El capital social emergen en el Informe FOESSA como un escudo invisible que protege a los grupos vulnerables cuando el Estado o el mercado fallan, y también como una variable explicativa esencial de las disparidades regionales. En las regiones con alta densidad de capital social (País Vasco, Navarra y en algunas zonas rurales), los individuos y hogares recurren más fácilmente a redes de apoyo, asociaciones y dinámicas comunitarias que mitigan la soledad y la marginación, amortiguando los efectos de la crisis económica y la precariedad. Allí donde el capital social es escaso, la integración depende más del azar individual, y las redes de solidaridad son ineficaces frente al deterioro social y la fragmentación
Lo que además se observa, si se considera el largo periodo analizado, es que en la última década ha crecido la discordancia entre cierta estabilidad en los datos sociales básicos (con mejoras tenues y con capacidad de recuperación tras crisis graves) y un profundo deterioro de la legitimidad democrática del sistema en su conjunto.
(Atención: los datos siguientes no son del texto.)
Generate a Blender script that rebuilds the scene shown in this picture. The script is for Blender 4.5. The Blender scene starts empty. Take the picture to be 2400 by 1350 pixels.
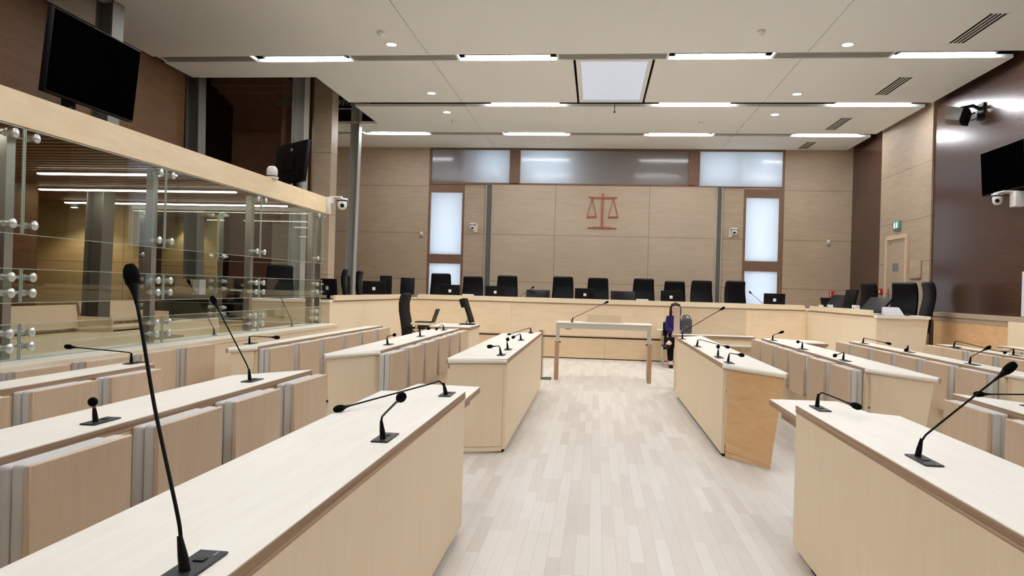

Las encuestas evidencian que la desafección política, la radicalización de las opiniones y la percepción de crisis permanente conviven con mejoras objetivas o estabilidad en los niveles de bienestar, especialmente en sanidad, vivienda básica o escolarización. El clima de insatisfacción y desconfianza institucional se alimenta tanto de realidades como de percepción acumulada, “malestar subjetivo” y polarización mediática. Así, la sensación colectiva de deterioro muchas veces empeora el dato real captado por los indicadores.
La parte final del Informe es especialmente clara al situar a España en la encrucijada de la transformación en que estamos sumergidos en Europa. Ningún país europeo es hoy ajeno al debate sobre la necesidad de reinvención del Estado de Bienestar, la transición ambiental justa y la centralidad del tema de los cuidados frente al individualismo mercantilista.
En definitiva, el IX Informe FOESSA nos ofrece una imagen compleja y matizada de la sociedad española: logros claros en protección social y convivencia, cronificación de la pobreza infantil y la exclusión de ciertos sectores, grandes diferencias autonómicas que van más allá de la economía y dependen también del capital social y la tradición civil, y un malestar político que supera objetivamente el deterioro real detectado por los indicadores. El reto al que tenemos que enfrentarnos no es solo económico, sino fundamentalmente político y relacional: recuperar legitimidad, confianza y horizontes comunes pasa por fortalecer tanto el Estado de Bienestar como el tejido invisible de la solidaridad y la articulación comunitaria frente a un individualismo depredador.